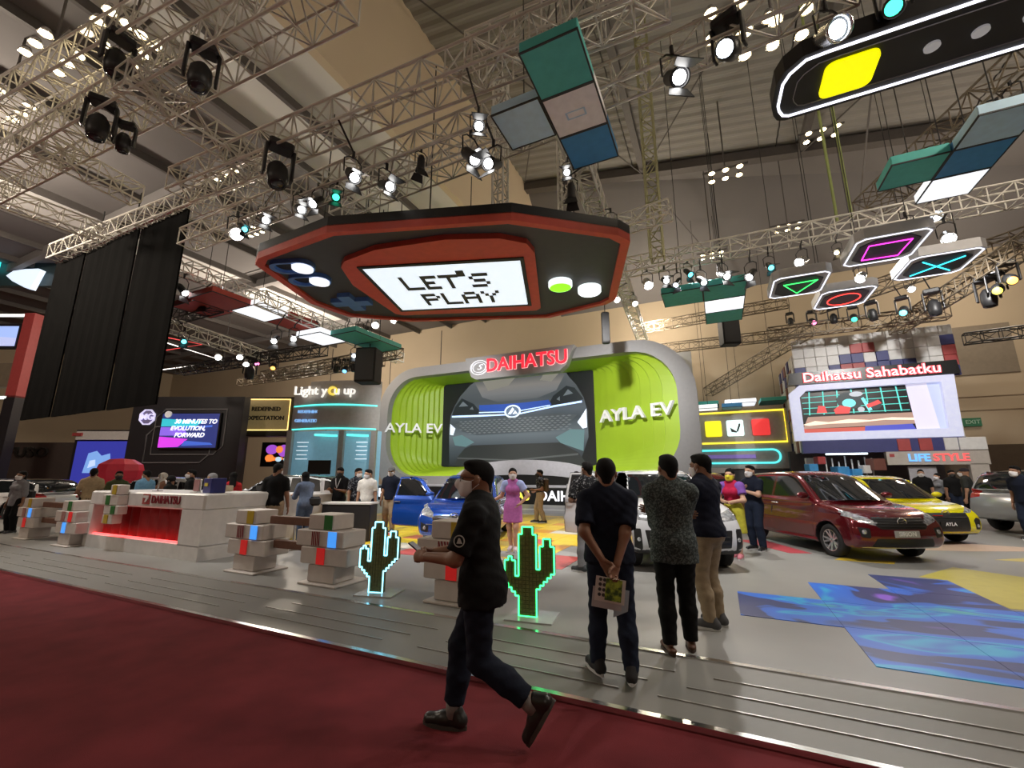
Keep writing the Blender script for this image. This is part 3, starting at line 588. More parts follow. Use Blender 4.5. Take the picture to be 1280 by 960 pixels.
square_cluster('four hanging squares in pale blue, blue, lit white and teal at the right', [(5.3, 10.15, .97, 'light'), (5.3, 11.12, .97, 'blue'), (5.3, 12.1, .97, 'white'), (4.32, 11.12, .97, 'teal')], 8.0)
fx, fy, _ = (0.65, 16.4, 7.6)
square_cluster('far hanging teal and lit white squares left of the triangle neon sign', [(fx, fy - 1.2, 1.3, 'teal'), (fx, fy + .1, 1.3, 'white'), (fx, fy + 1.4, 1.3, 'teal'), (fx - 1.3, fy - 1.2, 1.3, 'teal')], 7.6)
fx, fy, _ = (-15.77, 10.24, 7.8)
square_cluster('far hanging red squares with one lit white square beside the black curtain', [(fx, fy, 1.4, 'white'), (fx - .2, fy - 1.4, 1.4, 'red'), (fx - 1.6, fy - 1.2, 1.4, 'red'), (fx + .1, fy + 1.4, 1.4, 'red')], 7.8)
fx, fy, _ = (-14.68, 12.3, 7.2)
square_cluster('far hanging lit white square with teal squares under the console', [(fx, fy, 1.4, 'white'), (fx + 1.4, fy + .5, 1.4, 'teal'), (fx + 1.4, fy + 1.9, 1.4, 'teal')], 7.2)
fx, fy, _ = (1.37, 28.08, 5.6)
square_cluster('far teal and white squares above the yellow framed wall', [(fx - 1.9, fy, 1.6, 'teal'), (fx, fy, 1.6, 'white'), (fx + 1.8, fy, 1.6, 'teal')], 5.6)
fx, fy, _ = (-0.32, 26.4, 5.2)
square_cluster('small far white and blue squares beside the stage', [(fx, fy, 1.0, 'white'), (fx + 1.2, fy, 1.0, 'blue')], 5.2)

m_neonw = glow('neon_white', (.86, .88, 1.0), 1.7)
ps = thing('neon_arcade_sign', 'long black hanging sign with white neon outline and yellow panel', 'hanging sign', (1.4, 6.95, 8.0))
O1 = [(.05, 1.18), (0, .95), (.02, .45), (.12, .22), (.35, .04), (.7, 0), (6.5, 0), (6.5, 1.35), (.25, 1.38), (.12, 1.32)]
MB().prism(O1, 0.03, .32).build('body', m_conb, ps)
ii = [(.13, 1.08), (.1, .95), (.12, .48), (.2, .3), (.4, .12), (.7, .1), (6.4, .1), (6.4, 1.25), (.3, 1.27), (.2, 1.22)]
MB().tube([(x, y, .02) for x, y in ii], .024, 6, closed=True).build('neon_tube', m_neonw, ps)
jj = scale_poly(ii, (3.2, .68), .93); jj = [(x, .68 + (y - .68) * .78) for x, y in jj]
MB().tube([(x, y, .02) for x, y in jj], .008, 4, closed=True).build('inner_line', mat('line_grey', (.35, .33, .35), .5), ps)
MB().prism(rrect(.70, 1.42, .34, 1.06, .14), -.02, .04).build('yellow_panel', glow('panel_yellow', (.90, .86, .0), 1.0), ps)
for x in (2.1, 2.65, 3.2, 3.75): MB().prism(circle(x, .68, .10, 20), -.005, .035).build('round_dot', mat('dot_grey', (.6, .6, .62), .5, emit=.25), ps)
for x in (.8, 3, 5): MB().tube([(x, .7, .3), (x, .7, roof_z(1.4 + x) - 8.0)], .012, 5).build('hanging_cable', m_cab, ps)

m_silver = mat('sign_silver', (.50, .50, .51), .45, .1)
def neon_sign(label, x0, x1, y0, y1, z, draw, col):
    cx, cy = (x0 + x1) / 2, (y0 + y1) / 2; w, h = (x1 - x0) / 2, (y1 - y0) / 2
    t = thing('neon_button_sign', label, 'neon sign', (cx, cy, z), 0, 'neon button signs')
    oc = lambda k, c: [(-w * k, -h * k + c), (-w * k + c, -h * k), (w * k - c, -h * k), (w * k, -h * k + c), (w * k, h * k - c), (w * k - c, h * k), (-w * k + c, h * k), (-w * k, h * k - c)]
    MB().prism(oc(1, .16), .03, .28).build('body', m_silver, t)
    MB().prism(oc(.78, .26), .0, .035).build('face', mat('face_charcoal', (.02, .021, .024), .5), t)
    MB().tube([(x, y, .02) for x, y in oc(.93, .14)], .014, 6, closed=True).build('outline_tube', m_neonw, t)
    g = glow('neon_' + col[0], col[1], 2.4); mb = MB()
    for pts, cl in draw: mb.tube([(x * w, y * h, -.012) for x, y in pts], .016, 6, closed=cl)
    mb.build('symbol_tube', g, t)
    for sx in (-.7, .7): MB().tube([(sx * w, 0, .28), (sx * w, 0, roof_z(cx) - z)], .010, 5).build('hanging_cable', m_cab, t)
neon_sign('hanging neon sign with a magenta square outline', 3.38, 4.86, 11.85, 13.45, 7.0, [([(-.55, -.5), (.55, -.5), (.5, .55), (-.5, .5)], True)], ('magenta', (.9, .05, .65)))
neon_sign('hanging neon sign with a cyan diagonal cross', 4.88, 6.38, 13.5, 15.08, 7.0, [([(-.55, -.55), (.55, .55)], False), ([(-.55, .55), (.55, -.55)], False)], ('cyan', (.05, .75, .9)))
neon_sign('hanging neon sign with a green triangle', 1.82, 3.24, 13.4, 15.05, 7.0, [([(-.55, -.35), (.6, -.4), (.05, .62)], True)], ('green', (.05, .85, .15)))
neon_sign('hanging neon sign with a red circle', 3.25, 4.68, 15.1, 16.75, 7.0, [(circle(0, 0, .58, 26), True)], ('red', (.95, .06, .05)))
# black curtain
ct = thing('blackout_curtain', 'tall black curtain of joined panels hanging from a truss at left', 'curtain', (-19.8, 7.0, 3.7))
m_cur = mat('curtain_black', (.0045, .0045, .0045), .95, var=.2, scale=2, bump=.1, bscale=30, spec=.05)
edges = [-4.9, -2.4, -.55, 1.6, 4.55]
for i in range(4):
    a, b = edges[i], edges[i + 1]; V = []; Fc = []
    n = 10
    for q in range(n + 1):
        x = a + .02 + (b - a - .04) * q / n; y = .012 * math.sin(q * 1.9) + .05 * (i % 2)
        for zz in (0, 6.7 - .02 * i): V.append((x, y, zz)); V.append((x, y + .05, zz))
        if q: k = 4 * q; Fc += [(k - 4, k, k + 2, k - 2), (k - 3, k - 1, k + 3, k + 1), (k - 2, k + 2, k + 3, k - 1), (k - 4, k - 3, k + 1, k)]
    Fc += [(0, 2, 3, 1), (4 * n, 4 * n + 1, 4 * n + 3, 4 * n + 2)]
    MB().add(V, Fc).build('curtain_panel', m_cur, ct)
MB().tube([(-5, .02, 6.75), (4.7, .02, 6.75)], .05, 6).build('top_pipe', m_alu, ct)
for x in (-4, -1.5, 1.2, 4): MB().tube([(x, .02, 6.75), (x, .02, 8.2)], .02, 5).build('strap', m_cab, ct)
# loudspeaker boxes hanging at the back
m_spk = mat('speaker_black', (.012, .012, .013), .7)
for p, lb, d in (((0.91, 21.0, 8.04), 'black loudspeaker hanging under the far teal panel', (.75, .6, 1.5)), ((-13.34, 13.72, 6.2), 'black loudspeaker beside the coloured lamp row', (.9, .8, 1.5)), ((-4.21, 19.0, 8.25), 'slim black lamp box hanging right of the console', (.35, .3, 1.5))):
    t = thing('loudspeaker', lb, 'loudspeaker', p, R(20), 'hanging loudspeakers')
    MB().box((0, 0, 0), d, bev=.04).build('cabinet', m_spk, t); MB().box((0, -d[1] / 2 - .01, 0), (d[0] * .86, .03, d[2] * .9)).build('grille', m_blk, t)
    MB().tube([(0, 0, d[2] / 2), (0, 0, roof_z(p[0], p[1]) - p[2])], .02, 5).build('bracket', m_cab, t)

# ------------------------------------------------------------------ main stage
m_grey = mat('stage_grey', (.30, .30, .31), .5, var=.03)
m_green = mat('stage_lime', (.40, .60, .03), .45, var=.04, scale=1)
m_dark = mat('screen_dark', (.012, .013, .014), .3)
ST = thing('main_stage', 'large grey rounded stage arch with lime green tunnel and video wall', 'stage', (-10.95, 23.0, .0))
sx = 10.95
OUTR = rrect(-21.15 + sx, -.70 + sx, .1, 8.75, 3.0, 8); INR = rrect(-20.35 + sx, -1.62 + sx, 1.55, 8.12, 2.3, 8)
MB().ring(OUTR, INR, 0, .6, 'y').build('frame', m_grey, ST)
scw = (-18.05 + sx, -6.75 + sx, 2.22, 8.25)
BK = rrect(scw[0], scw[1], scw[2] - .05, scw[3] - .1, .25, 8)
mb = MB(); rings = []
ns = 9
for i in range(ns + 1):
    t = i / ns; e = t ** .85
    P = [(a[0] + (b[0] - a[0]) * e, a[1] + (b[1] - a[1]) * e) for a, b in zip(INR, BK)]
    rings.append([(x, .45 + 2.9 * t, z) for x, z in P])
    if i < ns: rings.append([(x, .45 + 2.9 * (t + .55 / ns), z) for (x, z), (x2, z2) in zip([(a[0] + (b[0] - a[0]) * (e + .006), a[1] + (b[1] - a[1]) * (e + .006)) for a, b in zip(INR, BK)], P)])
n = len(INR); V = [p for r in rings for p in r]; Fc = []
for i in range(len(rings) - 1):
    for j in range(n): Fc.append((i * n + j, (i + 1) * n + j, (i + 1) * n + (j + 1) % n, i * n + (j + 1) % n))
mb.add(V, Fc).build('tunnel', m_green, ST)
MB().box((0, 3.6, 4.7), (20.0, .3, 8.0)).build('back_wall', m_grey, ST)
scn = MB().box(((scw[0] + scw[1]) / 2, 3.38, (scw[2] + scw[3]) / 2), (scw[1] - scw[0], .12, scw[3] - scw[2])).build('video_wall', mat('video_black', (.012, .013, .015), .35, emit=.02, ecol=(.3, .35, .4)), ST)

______

[Given task] Extract the lines exactly, please: the first line of the listing, the line with "square_cluster('small far white", and every line between them, but no pictures.

[The answer]
Keep writing the Blender script for this image. This is part 3, starting at line 588. More parts follow. Use Blender 4.5. Take the picture to be 1280 by 960 pixels.
square_cluster('four hanging squares in pale blue, blue, lit white and teal at the right', [(5.3, 10.15, .97, 'light'), (5.3, 11.12, .97, 'blue'), (5.3, 12.1, .97, 'white'), (4.32, 11.12, .97, 'teal')], 8.0)
fx, fy, _ = (0.65, 16.4, 7.6)
square_cluster('far hanging teal and lit white squares left of the triangle neon sign', [(fx, fy - 1.2, 1.3, 'teal'), (fx, fy + .1, 1.3, 'white'), (fx, fy + 1.4, 1.3, 'teal'), (fx - 1.3, fy - 1.2, 1.3, 'teal')], 7.6)
fx, fy, _ = (-15.77, 10.24, 7.8)
square_cluster('far hanging red squares with one lit white square beside the black curtain', [(fx, fy, 1.4, 'white'), (fx - .2, fy - 1.4, 1.4, 'red'), (fx - 1.6, fy - 1.2, 1.4, 'red'), (fx + .1, fy + 1.4, 1.4, 'red')], 7.8)
fx, fy, _ = (-14.68, 12.3, 7.2)
square_cluster('far hanging lit white square with teal squares under the console', [(fx, fy, 1.4, 'white'), (fx + 1.4, fy + .5, 1.4, 'teal'), (fx + 1.4, fy + 1.9, 1.4, 'teal')], 7.2)
fx, fy, _ = (1.37, 28.08, 5.6)
square_cluster('far teal and white squares above the yellow framed wall', [(fx - 1.9, fy, 1.6, 'teal'), (fx, fy, 1.6, 'white'), (fx + 1.8, fy, 1.6, 'teal')], 5.6)
fx, fy, _ = (-0.32, 26.4, 5.2)
square_cluster('small far white and blue squares beside the stage', [(fx, fy, 1.0, 'white'), (fx + 1.2, fy, 1.0, 'blue')], 5.2)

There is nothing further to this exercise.